• Problem details: Omit the pictures and print exactly the lines of the listing below, starting at the first and ending at the line containing "from mathutils import Matrix, Vector".

• Collected data:
* * * * * * * * *
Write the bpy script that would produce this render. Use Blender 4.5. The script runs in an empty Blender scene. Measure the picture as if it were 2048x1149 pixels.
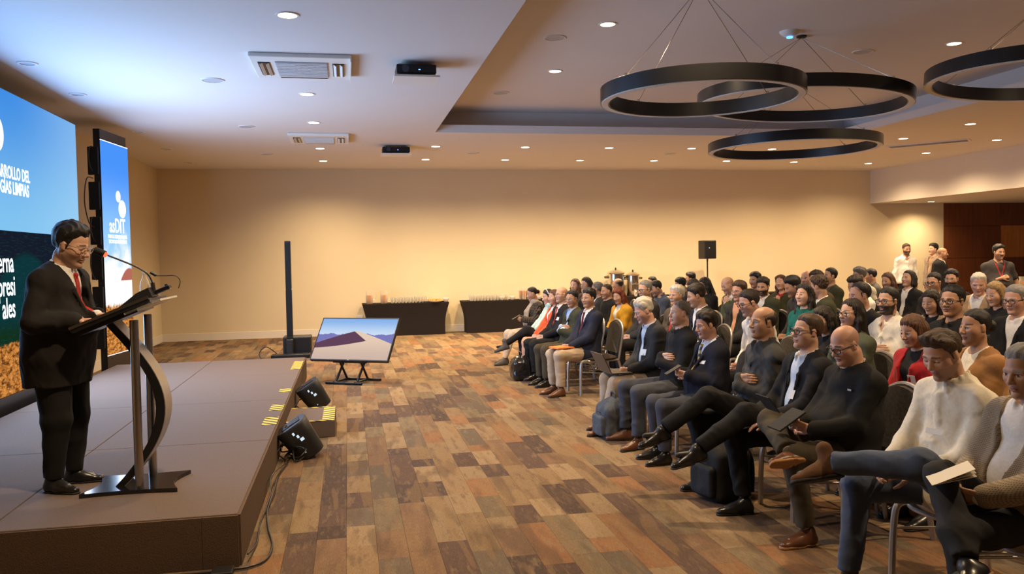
import bpy, bmesh, math, random
import numpy as np
from mathutils import Matrix, Vector

# ------------------------------------------------------------------ camera, world, exposure
sc = bpy.context.scene
C = sc.collection
W_, H_, F_ = 2048., 1149., 1647.
EYE = np.array([0., 0., 1.77])
def _cam_axes():
    y = np.array([695 - W_/2, 520 - H_/2, F_]); y /= np.linalg.norm(y)
    up = np.cross(y, np.array([1, -.0186, 0])); up = -up/np.linalg.norm(up)
    up = -up if up[1] > 0 else up
    x = np.cross(y, up); x /= np.linalg.norm(x); x = -x if x[0] < 0 else x
    return np.stack([x, y, up])
RW = _cam_axes()                      # rows: world axes in camera coordinates (x right, y down, z forward)
cam = bpy.data.objects.new('camera', bpy.data.cameras.new('camera')); C.objects.link(cam); sc.camera = cam
cam.data.sensor_width = 36; cam.data.lens = F_/W_*36; cam.data.clip_start = .05; cam.data.clip_end = 100
_M = np.eye(4); _M[:3, 0] = RW @ [1, 0, 0]; _M[:3, 1] = RW @ [0, -1, 0]; _M[:3, 2] = RW @ [0, 0, -1]; _M[:3, 3] = EYE
cam.matrix_world = Matrix(_M.tolist())
def ray(px, py): return RW @ np.array([px - W_/2, py - H_/2, F_])
def on(axis, val, px, py):            # where the sight line of a photo pixel meets the plane axis = val
    d = ray(px, py); return EYE + d*(val - EYE[axis])/d[axis]
world = bpy.data.worlds.new('world'); sc.world = world; world.use_nodes = True
world.node_tree.nodes['Background'].inputs[0].default_value = (.9, .75, .6, 1)
world.node_tree.nodes['Background'].inputs[1].default_value = .02
vs = sc.view_settings
vs.view_transform = 'Standard'; vs.look = 'None'; vs.gamma = 1; vs.use_curve_mapping = False; vs.exposure = 0.0
sc.cycles.use_denoising = True
sc.cycles.max_bounces = 8; sc.cycles.diffuse_bounces = 5; sc.cycles.glossy_bounces = 3; sc.cycles.sample_clamp_indirect = 4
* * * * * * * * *
• Reply to the exercise:
Write the bpy script that would produce this render. Use Blender 4.5. The script runs in an empty Blender scene. Measure the picture as if it were 2048x1149 pixels.
import bpy, bmesh, math, random
import numpy as np
from mathutils import Matrix, Vector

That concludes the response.